Я решил вернуться в Симферополь. Главной помехой в этом было то, что нам не удалось до конца установить предателей. Это, конечно, было самое страшное. Но меня успокаивала твердая уверенность в том, что я лично знал немало замечательных патриотов, на которых я мог вполне положиться. В случае необходимости я мог укрыться в тайнике «Анодия» или в сарабузских каменоломнях. «Да, я могу снова пробраться в Симферополь, — думал я, — но для этого мне нужно по-новому законспирироваться. В том виде, в котором я был до сих пор, мне уже появляться в городе нельзя. Нужна другая профессия, одежда, документы». Я решил вернуться под видом учителя; сбрить голову, сменить свои очки в железной оправе на пенсне, надеть хороший костюм, пальто, шляпу и запастись соответствующими документами.
О своем намерении вернуться в Симферополь я поговорил с «Саввой» и предложил ему пойти вместе со мной. Он без колебаний согласился. Мы условились, что о нашем возвращении в город никто из подпольщиков и партизан в лесу не должен знать.

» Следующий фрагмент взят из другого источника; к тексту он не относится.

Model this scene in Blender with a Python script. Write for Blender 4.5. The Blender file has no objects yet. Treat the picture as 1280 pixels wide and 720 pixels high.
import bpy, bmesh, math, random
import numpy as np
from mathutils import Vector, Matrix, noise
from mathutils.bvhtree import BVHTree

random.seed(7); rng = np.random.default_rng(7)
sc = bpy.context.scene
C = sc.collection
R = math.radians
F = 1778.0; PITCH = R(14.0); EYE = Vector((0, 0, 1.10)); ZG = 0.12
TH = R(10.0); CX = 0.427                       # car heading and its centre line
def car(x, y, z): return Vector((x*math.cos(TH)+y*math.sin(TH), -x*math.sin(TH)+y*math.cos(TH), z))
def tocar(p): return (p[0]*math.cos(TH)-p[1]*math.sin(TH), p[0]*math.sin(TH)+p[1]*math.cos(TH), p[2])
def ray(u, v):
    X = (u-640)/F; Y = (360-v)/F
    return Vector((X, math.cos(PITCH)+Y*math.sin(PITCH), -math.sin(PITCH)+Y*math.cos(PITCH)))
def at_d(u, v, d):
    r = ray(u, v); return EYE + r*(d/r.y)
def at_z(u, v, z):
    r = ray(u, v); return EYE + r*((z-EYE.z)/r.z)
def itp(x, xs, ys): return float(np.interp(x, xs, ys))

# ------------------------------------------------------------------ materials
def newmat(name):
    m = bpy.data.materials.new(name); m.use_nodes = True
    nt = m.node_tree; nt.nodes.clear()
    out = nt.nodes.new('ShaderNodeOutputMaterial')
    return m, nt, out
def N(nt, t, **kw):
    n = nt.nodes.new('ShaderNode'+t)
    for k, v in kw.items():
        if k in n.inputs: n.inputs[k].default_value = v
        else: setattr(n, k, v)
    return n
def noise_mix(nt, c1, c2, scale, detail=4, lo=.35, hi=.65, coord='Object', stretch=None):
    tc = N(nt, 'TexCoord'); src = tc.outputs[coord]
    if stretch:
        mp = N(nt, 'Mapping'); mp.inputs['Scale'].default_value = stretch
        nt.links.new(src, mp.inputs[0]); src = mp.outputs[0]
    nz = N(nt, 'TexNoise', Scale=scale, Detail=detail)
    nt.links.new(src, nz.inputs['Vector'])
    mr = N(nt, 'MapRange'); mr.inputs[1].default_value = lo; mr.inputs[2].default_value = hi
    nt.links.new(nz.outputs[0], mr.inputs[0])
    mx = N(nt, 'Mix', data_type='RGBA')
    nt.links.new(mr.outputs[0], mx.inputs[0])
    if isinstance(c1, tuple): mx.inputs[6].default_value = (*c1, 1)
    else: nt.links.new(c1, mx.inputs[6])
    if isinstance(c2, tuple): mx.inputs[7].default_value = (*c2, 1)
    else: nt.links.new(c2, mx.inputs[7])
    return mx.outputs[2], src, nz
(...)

Свои соображения о дальнейшей подпольной работе я высказал Павлу Романовичу. Он запросил обком партии. После продолжительного молчания прибыл ответ: «Решайте на месте».

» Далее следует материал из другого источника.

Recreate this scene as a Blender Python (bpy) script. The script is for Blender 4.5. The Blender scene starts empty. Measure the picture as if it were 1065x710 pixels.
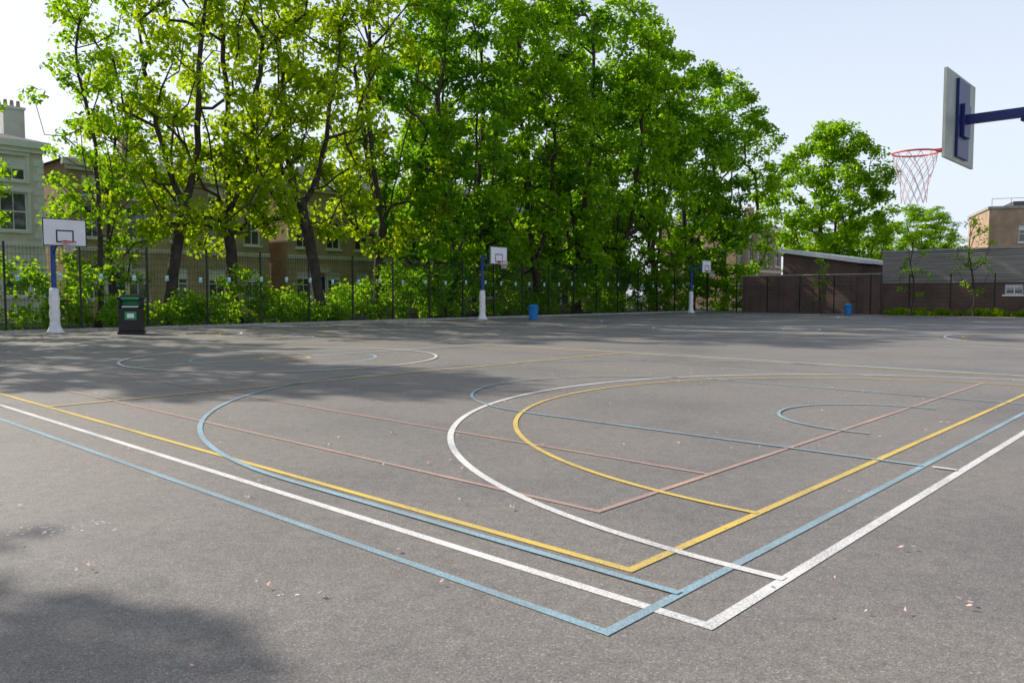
import bpy, math, random
import numpy as np
from mathutils import Vector, Matrix

random.seed(7)
SC = bpy.context.scene
SC.view_settings.view_transform = 'Standard'
SC.view_settings.look = 'None'
SC.view_settings.exposure = 0
SC.view_settings.gamma = 1

# ------------------------------------------------------------------ frames
TH = math.radians(47.3)               # court axis a (right/away)
RA = (math.cos(TH), math.sin(TH))
LB = (-math.sin(TH), math.cos(TH))
def C(a, b, z=0.0):
    return Vector((RA[0]*a+LB[0]*b, RA[1]*a+LB[1]*b, z))
ROT_B = TH                 # local x = a, local y = b
ROT_A = TH-math.pi/2       # local x = -b, local y = a

# ------------------------------------------------------------------ materials
def new_mat(name):
    m = bpy.data.materials.new(name); m.use_nodes = True
    nt = m.node_tree; nt.nodes.clear()
    out = nt.nodes.new('ShaderNodeOutputMaterial')
    return m, nt, out
def N(nt, t, **kw):
    n = nt.nodes.new(t)
    for k, v in kw.items():
        setattr(n, k, v)
    return n
def ramp(nt, stops):
    r = nt.nodes.new('ShaderNodeValToRGB')
    el = r.color_ramp.elements
    while len(el) > 1: el.remove(el[-1])
    el[0].position = stops[0][0]; el[0].color = (*stops[0][1], 1)
    for p, c in stops[1:]:
        e = el.new(p); e.color = (*c, 1)
    return r
def simple(name, col, rough=0.6, var=0.15, scale=4.0, bump=0.0, metal=0.0, spec=0.4, bscale=40):
    m, nt, out = new_mat(name)
    bs = N(nt, 'ShaderNodeBsdfPrincipled')
    bs.inputs['Roughness'].default_value = rough
    bs.inputs['Metallic'].default_value = metal
    bs.inputs['Specular IOR Level'].default_value = spec
    tc = N(nt, 'ShaderNodeTexCoord')
    no = N(nt, 'ShaderNodeTexNoise'); no.inputs['Scale'].default_value = scale; no.inputs['Detail'].default_value = 5
    nt.links.new(tc.outputs['Object'], no.inputs['Vector'])
    d = tuple(max(0, c*(1-var)) for c in col); l = tuple(min(1, c*(1+var)) for c in col)
    r = ramp(nt, [(0.3, d), (0.7, l)])
    nt.links.new(no.outputs['Fac'], r.inputs['Fac'])
    nt.links.new(r.outputs['Color'], bs.inputs['Base Color'])
    if bump > 0:
        n2 = N(nt, 'ShaderNodeTexNoise'); n2.inputs['Scale'].default_value = bscale; n2.inputs['Detail'].default_value = 3
        nt.links.new(tc.outputs['Object'], n2.inputs['Vector'])
        b = N(nt, 'ShaderNodeBump'); b.inputs['Strength'].default_value = bump; b.inputs['Distance'].default_value = 0.02
        nt.links.new(n2.outputs['Fac'], b.inputs['Height']); nt.links.new(b.outputs['Normal'], bs.inputs['Normal'])
    nt.links.new(bs.outputs[0], out.inputs[0])
    return m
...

Мы начали готовиться, но у штаба в лесу не оказалось нужных нам документов и одежды. Я решил слетать в Краснодар, приобрести там все необходимое.
Но погода все еще продолжала оставаться плохой. Каждый вечер я ходил с Гришей Костюком на аэродром в ожидании посадки самолетов. «Дугласы» не раз гудели над нашими головами и из-за плохой видимости не могли приземлиться, Мы возвращались в лагерь с надеждой на хорошую погоду «завтра».
Лишь 7 апреля в одиннадцать часов ночи наконец-то приземлился «Дуглас», и я вместе с больными и ранеными полетел на Большую землю. В Краснодар я прибыл 8 апреля. В тот же день началось давно желанное наступление Красной Армии на крымском фронте, и через пять дней, 13 апреля, наши войска и партизаны вступили в Симферополь.
Глава двадцать вторая
Я прилетел в Симферополь на третий день после его освобождения. Повидался с Павлом Романовичем и Луговым и в тот же день пошел разыскивать своих подпольщиков.
Одной из первых я нашел жену «Хрена». Похудевшая, тоненькая, Люда показала мне своего новорожденного сына — маленького Виктора Ефремова.
Люда повела меня на Студенческую, 12, в бывшее здание гестапо, где она видела «Хрена» в последний раз.
Уже по-летнему грело наше ослепительное южное солнце, с гор тянуло свежим ветром, улицы были полны народа. В эти первые дни людям хотелось больше двигаться, глубже дышать, громче разговаривать и смеяться — свобода после стольких месяцев тюрьмы!
Мы вошли в пустынный двор. Меня поразила какая-то особая, кладбищенская тишина и тяжелый, удушливый запах.
— Пойдем, я уже была здесь!
По пустым коридорам Люда привела меня в темную, сырую камеру с замурованным окном.
Я зажег спичку и сначала увидел на стенах только подтеки сырости и темные застывшие брызги. Но, присмотревшись, различил надписи. Все стены были покрыты ими — писали карандашом, выцарапывали чем-то острым.
— Тут, Иван Андреевич, — показала Люда, и я прочел:
«На 28 году жизни здесь сидел 10.III.44 г. Ефремов Виктор, приговорен к смерти, которая будет 24.III.44 г. Прощайте, дорогие друзья и товарищи! Умираю за дело нашей любимой Родины. Живите все, имейте связь с партизанами. Но есть люди, которые губят сотни хороших людей. Прощайте, друзья! Ефремов».
На этих же стенах мы нашли последние слова Бори Хохлова:
«В эту конуру был посажен Хохлов Борис.
Навек, друзья мои, прощайте!
Прости меня, родная мать!
Родные, вы не забывайте —
Здесь мне придется погибать».
Вот еще надпись:
«Здесь сидела Зоя Рухадзе с 10.III.44 по…» — видно, не успела дописать.
А вот наш подпольщик, печатник из типографии:
«Шевченко Михаил. Симферополь, Сакская, № 12. Наверное, на Марс. 22.III.44».
«Здесь сидела последние минуты учительница Драгомирова. 2.XI.43. Джанкой».
«Семенченко Шура, 20 лет, погибла за Родину. Передайте родным, чтобы отомстили за меня и за сына. Бахчисарай, Пожарная, № 15».